> [Job]:
Go through the listing and write out all of it exactly.
Start Collected material
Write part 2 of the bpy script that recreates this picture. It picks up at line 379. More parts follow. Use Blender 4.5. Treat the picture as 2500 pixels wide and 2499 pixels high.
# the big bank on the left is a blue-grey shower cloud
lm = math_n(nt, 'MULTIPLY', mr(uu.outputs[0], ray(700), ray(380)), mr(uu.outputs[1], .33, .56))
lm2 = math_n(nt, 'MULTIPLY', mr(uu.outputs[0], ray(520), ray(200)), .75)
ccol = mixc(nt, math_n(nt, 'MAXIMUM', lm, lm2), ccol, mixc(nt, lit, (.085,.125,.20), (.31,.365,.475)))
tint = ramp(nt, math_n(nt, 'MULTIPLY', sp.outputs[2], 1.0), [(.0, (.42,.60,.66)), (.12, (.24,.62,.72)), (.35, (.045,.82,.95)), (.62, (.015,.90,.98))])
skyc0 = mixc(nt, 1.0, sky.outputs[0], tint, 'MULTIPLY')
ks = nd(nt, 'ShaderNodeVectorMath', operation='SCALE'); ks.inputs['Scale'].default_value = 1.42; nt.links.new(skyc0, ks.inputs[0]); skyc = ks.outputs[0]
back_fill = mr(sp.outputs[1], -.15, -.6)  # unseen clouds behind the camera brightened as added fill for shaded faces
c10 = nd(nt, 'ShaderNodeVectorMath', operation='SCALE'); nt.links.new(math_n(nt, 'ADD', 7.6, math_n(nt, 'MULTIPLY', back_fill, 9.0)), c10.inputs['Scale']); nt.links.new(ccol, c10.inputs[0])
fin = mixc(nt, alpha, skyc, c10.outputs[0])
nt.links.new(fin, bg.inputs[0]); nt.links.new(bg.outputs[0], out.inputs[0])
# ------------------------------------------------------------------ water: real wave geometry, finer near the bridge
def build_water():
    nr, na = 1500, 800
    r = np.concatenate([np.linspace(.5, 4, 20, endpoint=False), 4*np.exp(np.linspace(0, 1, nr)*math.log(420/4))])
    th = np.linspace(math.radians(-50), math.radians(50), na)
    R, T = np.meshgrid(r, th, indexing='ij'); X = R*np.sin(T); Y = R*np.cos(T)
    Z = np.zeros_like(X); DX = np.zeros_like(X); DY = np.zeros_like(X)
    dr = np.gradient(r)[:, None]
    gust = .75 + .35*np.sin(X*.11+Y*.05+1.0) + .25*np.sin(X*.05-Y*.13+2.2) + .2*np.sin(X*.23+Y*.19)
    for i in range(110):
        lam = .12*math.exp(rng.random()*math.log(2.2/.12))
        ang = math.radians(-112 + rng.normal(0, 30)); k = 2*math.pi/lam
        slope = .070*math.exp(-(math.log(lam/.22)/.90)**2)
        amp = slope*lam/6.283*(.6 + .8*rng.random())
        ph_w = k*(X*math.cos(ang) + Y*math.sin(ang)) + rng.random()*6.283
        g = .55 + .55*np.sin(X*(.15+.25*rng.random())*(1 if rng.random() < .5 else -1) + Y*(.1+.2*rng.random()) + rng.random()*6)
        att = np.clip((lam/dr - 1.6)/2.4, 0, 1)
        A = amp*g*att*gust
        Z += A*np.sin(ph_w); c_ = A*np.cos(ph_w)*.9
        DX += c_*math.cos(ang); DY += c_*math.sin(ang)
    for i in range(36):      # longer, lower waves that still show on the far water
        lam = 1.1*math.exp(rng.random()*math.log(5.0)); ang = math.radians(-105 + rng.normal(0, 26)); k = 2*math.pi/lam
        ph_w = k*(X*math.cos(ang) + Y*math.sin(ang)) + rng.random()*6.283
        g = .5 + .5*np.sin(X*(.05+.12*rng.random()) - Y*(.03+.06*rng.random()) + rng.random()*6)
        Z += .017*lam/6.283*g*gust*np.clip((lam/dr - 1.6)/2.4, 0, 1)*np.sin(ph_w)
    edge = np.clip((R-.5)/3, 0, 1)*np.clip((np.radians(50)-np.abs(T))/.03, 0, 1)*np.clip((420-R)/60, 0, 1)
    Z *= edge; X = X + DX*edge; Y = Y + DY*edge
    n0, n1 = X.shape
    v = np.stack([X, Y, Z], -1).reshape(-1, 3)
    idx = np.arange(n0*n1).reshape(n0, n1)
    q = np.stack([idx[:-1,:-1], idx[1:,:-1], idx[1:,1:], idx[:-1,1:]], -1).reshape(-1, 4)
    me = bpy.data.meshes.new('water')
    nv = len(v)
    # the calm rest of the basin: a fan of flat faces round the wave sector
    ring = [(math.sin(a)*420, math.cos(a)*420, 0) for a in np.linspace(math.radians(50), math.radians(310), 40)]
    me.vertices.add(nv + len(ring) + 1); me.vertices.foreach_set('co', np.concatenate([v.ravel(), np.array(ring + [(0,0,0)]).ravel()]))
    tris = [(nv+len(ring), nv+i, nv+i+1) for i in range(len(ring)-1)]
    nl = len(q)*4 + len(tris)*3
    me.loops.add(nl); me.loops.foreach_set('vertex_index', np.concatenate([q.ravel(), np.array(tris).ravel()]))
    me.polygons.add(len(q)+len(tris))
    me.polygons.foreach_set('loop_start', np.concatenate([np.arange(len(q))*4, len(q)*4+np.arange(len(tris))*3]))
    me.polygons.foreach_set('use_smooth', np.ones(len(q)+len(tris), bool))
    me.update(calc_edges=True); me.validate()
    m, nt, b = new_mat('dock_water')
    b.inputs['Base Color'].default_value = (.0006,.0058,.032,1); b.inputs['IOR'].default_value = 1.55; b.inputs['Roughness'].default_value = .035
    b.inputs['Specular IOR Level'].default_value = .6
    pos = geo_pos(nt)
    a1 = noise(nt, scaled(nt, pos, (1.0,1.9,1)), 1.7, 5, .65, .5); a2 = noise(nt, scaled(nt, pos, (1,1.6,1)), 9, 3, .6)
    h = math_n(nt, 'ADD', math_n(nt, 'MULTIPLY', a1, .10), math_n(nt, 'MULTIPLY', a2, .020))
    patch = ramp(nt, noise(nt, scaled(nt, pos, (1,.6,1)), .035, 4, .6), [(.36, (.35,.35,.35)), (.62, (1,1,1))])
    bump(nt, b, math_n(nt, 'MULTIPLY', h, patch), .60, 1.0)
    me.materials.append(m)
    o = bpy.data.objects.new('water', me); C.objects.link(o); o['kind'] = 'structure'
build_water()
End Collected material
> [Response]:
Write part 2 of the bpy script that recreates this picture. It picks up at line 379. More parts follow. Use Blender 4.5. Treat the picture as 2500 pixels wide and 2499 pixels high.
# the big bank on the left is a blue-grey shower cloud
lm = math_n(nt, 'MULTIPLY', mr(uu.outputs[0], ray(700), ray(380)), mr(uu.outputs[1], .33, .56))
lm2 = math_n(nt, 'MULTIPLY', mr(uu.outputs[0], ray(520), ray(200)), .75)
ccol = mixc(nt, math_n(nt, 'MAXIMUM', lm, lm2), ccol, mixc(nt, lit, (.085,.125,.20), (.31,.365,.475)))
tint = ramp(nt, math_n(nt, 'MULTIPLY', sp.outputs[2], 1.0), [(.0, (.42,.60,.66)), (.12, (.24,.62,.72)), (.35, (.045,.82,.95)), (.62, (.015,.90,.98))])
skyc0 = mixc(nt, 1.0, sky.outputs[0], tint, 'MULTIPLY')
ks = nd(nt, 'ShaderNodeVectorMath', operation='SCALE'); ks.inputs['Scale'].default_value = 1.42; nt.links.new(skyc0, ks.inputs[0]); skyc = ks.outputs[0]
back_fill = mr(sp.outputs[1], -.15, -.6)  # unseen clouds behind the camera brightened as added fill for shaded faces
c10 = nd(nt, 'ShaderNodeVectorMath', operation='SCALE'); nt.links.new(math_n(nt, 'ADD', 7.6, math_n(nt, 'MULTIPLY', back_fill, 9.0)), c10.inputs['Scale']); nt.links.new(ccol, c10.inputs[0])
fin = mixc(nt, alpha, skyc, c10.outputs[0])
nt.links.new(fin, bg.inputs[0]); nt.links.new(bg.outputs[0], out.inputs[0])
# ------------------------------------------------------------------ water: real wave geometry, finer near the bridge
def build_water():
    nr, na = 1500, 800
    r = np.concatenate([np.linspace(.5, 4, 20, endpoint=False), 4*np.exp(np.linspace(0, 1, nr)*math.log(420/4))])
    th = np.linspace(math.radians(-50), math.radians(50), na)
    R, T = np.meshgrid(r, th, indexing='ij'); X = R*np.sin(T); Y = R*np.cos(T)
    Z = np.zeros_like(X); DX = np.zeros_like(X); DY = np.zeros_like(X)
    dr = np.gradient(r)[:, None]
    gust = .75 + .35*np.sin(X*.11+Y*.05+1.0) + .25*np.sin(X*.05-Y*.13+2.2) + .2*np.sin(X*.23+Y*.19)
    for i in range(110):
        lam = .12*math.exp(rng.random()*math.log(2.2/.12))
        ang = math.radians(-112 + rng.normal(0, 30)); k = 2*math.pi/lam
        slope = .070*math.exp(-(math.log(lam/.22)/.90)**2)
        amp = slope*lam/6.283*(.6 + .8*rng.random())
        ph_w = k*(X*math.cos(ang) + Y*math.sin(ang)) + rng.random()*6.283
        g = .55 + .55*np.sin(X*(.15+.25*rng.random())*(1 if rng.random() < .5 else -1) + Y*(.1+.2*rng.random()) + rng.random()*6)
        att = np.clip((lam/dr - 1.6)/2.4, 0, 1)
        A = amp*g*att*gust
        Z += A*np.sin(ph_w); c_ = A*np.cos(ph_w)*.9
        DX += c_*math.cos(ang); DY += c_*math.sin(ang)
    for i in range(36):      # longer, lower waves that still show on the far water
        lam = 1.1*math.exp(rng.random()*math.log(5.0)); ang = math.radians(-105 + rng.normal(0, 26)); k = 2*math.pi/lam
        ph_w = k*(X*math.cos(ang) + Y*math.sin(ang)) + rng.random()*6.283
        g = .5 + .5*np.sin(X*(.05+.12*rng.random()) - Y*(.03+.06*rng.random()) + rng.random()*6)
        Z += .017*lam/6.283*g*gust*np.clip((lam/dr - 1.6)/2.4, 0, 1)*np.sin(ph_w)
    edge = np.clip((R-.5)/3, 0, 1)*np.clip((np.radians(50)-np.abs(T))/.03, 0, 1)*np.clip((420-R)/60, 0, 1)
    Z *= edge; X = X + DX*edge; Y = Y + DY*edge
    n0, n1 = X.shape
    v = np.stack([X, Y, Z], -1).reshape(-1, 3)
    idx = np.arange(n0*n1).reshape(n0, n1)
    q = np.stack([idx[:-1,:-1], idx[1:,:-1], idx[1:,1:], idx[:-1,1:]], -1).reshape(-1, 4)
    me = bpy.data.meshes.new('water')
    nv = len(v)
    # the calm rest of the basin: a fan of flat faces round the wave sector
    ring = [(math.sin(a)*420, math.cos(a)*420, 0) for a in np.linspace(math.radians(50), math.radians(310), 40)]
    me.vertices.add(nv + len(ring) + 1); me.vertices.foreach_set('co', np.concatenate([v.ravel(), np.array(ring + [(0,0,0)]).ravel()]))
    tris = [(nv+len(ring), nv+i, nv+i+1) for i in range(len(ring)-1)]
    nl = len(q)*4 + len(tris)*3
    me.loops.add(nl); me.loops.foreach_set('vertex_index', np.concatenate([q.ravel(), np.array(tris).ravel()]))
    me.polygons.add(len(q)+len(tris))
    me.polygons.foreach_set('loop_start', np.concatenate([np.arange(len(q))*4, len(q)*4+np.arange(len(tris))*3]))
    me.polygons.foreach_set('use_smooth', np.ones(len(q)+len(tris), bool))
    me.update(calc_edges=True); me.validate()
    m, nt, b = new_mat('dock_water')
    b.inputs['Base Color'].default_value = (.0006,.0058,.032,1); b.inputs['IOR'].default_value = 1.55; b.inputs['Roughness'].default_value = .035
    b.inputs['Specular IOR Level'].default_value = .6
    pos = geo_pos(nt)
    a1 = noise(nt, scaled(nt, pos, (1.0,1.9,1)), 1.7, 5, .65, .5); a2 = noise(nt, scaled(nt, pos, (1,1.6,1)), 9, 3, .6)
    h = math_n(nt, 'ADD', math_n(nt, 'MULTIPLY', a1, .10), math_n(nt, 'MULTIPLY', a2, .020))
    patch = ramp(nt, noise(nt, scaled(nt, pos, (1,.6,1)), .035, 4, .6), [(.36, (.35,.35,.35)), (.62, (1,1,1))])
    bump(nt, b, math_n(nt, 'MULTIPLY', h, patch), .60, 1.0)
    me.materials.append(m)
    o = bpy.data.objects.new('water', me); C.objects.link(o); o['kind'] = 'structure'
build_water()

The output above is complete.